No one today believes in an absolute constancy of form. All our forms are in flux due to new techniques and new, complex conditions of life. If our culture is to undergo a deep transformation, it requires a revolution in art, total, involving all aspects of artistic production, all arts and technologies, potentially reconfiguring much we hold sacred in art’s hallowed precincts. We can have no perfectly clear conception of its goals or means, for it is a voyage into the unknown. But art stands at the very center of our life. Whatever future we construct must emerge from what used to be called the “imagination.” The artist is custodian of our images, our reality, and that potential reality which must come into being if we are to change for the better.

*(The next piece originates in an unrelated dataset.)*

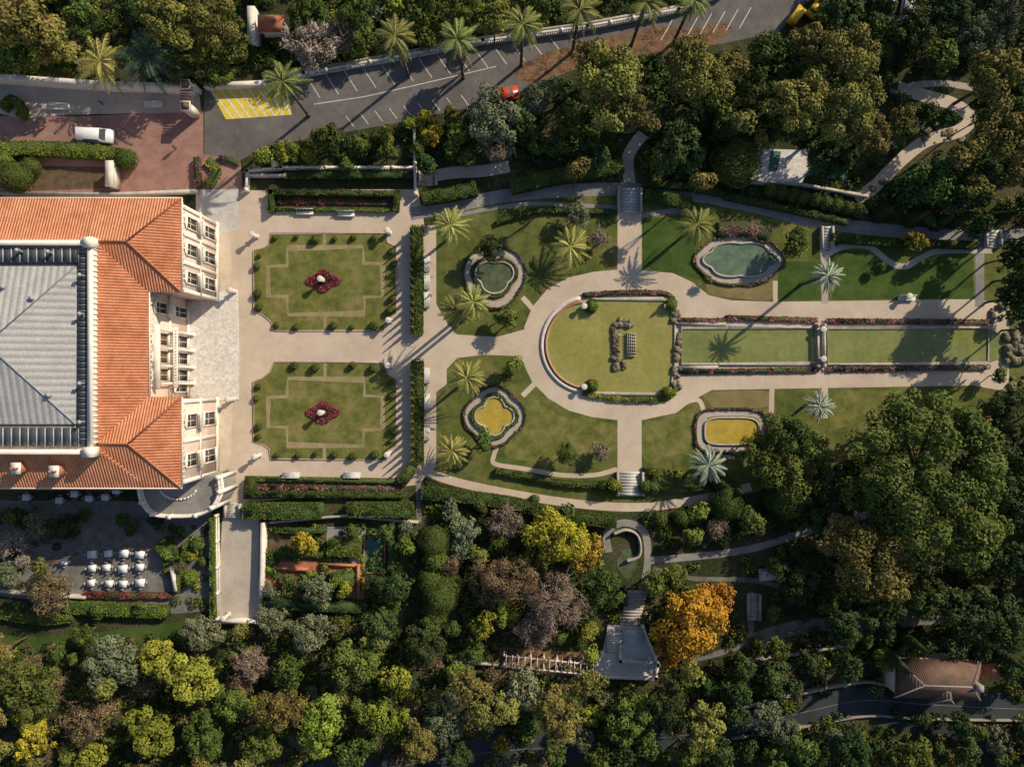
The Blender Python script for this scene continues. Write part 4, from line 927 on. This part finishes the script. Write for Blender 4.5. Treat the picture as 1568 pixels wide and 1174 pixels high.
for key,reg,n,rb in (('A',A_,400,(12,26)),('B',B_,700,(11,24)),('C',C_,2000,(11,28))):
    R=np.array(reg); us=rng.uniform(R[:,0].min(),R[:,0].max(),n); vs=rng.uniform(R[:,1].min(),R[:,1].max(),n)
    ok=inpoly(us,vs,reg)&~blocked(us,vs,11)
    for u,v in zip(us[ok],vs[ok]):
        r=random.uniform(*rb); a=np.array([t[:3] for t in TREES])
        if (np.hypot(a[:,0]-u,a[:,1]-v)<a[:,2]*.75+r*.75).any(): continue
        if key=='C' and u>1230 and 1052<v<1100: continue
        sp=random.choice(pl[key]); hs=.8
        if key=='C' and u>1100: sp=random.choice(['dark','dark','oak']); hs=1.15
        if key=='B': hs=1.0
        tree(sp,u,v,r,hs); cnt+=1
print('fill trees',cnt)
def under(name,reg,n,mats,qs=(.5,1.3)):
    R=np.array(reg); us=rng.uniform(R[:,0].min(),R[:,0].max(),n); vs=rng.uniform(R[:,1].min(),R[:,1].max(),n)
    ok=inpoly(us,vs,reg)&~blocked(us,vs,7); us=us[ok];vs=vs[ok]; mb=MB()
    for u,v in zip(us,vs):
        q=random.uniform(*qs); k=int(60*q*q)+20; d=sph(k,-.1); x,y=P(u,v)
        p=np.array([x,y,q*.2])+d*q*rng.uniform(.7,1.05,k)[:,None]*np.array([1,1,.8])
        leaves(mb,p,d+rng.normal(scale=.45,size=(k,3)),.2,random.uniform(.1,.5)+rng.uniform(-.15,.4,k),random.choice(range(len(mats))))
    return mb.obj(name,mats)
under('undergrowth',A_,1400,[LM['oak'],LM['dark'],LM['hedge'],LM['yg']])
under('undergrowth',B_,2400,[LM['oak'],LM['dark'],LM['hedge'],LM['dark']])
under('undergrowth',C_,4800,[LM['oak'],LM['dark'],LM['hedge'],LM['dark'],LM['brown'],LM['yg']])
under('undergrowth',D_,170,[LM['oak'],LM['dark'],LM['hedge'],LM['yg']],(.4,.9))
under('undergrowth',[(-60,772),(60,772),(125,785),(120,830),(60,845),(55,900),(-60,900)],90,[LM['oak'],LM['dark'],LM['olive']],(.4,.9))
under('undergrowth',[(240,800),(320,800),(318,935),(270,935),(250,860)],45,[LM['oak'],LM['hedge'],LM['yg']],(.3,.8))

# ------------------------------------------------------------ light + camera
w=bpy.data.worlds.new("World"); scene.world=w; w.use_nodes=True; nt=w.node_tree
sky=nt.nodes.new('ShaderNodeTexSky'); sky.sky_type='NISHITA'; sky.sun_disc=False
el=math.radians(30); az=math.radians(51)
sky.sun_elevation=el; sky.sun_rotation=az
nt.links.new(sky.outputs[0],nt.nodes['Background'].inputs[0]); nt.nodes['Background'].inputs[1].default_value=.095
sd=bpy.data.lights.new('sun','SUN'); sd.energy=5; sd.angle=math.radians(.5); sd.color=(1,.86,.64)
so=bpy.data.objects.new('sun',sd); COL.objects.link(so)
d=Vector((math.sin(az)*math.cos(el),math.cos(az)*math.cos(el),math.sin(el))); so.rotation_euler=d.to_track_quat('Z','Y').to_euler(); so.location=(60,60,80)
cam=bpy.data.cameras.new('camera'); co=bpy.data.objects.new('camera',cam); COL.objects.link(co); co.location=(0,0,H); co.rotation_euler=(0,0,0)
cam.sensor_width=36; cam.lens=36*H/156.8; cam.clip_end=5000; scene.camera=co
scene.view_settings.view_transform='Standard'; scene.view_settings.look='None'; scene.view_settings.exposure=0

But there can be no revolution by art unless the artist first undergoes a profound transformation: a “dissolution,” not of their unique personality—that living artwork forged in dialogue as described earlier—but of the egoic attachment to the role of “Artist” as a separate, rarefied identity. It is a dissolving of the self-consciousness that isolates, the ambition that competes in a market of cultural goods, the preciousness that guards its little domain. Without this inner reorientation, this unburdening, any attempt at “new art” will be only imitation or a reshuffling of old anxieties. The artist must learn to make their unique style, their hard-won “I,” a transparent vehicle, a conduit for those creative powers latent in everyone, rather than an opaque monument to self. Art will then be once more akin to what it was in Lascaux: emerging from a deep, shared, perhaps even ritualistic, human necessity, a joyful and urgent release of creative energies that binds a community to its world and to the Unspeakable. The “non-artist” is one whose creative life is so integrated into their being and their community that the specialized, often alienated, title of “artist” becomes superfluous. They become, fully, a citizen, and art an essential means by which humanity shapes its own future, directly and without the old mediations, in a continuous, living conversation.
It is only in a future, in which art becomes a fundamental social process, and where technology and technique have been reintegrated into the human, the communal, the natural—not in any backward-looking attempt to recreate past “authenticities”—that our fullest human potential, and along with it our fullest meaning, may lie. Such an evolution in meaning must also mean an evolution of consciousness—one which may seem unthinkable and frightening, but which must be faced with the deepest courage. To create anew is not only to give life; it is to confront death, the death of that which has gone before—and that is the very heart of the meaning of dissonance.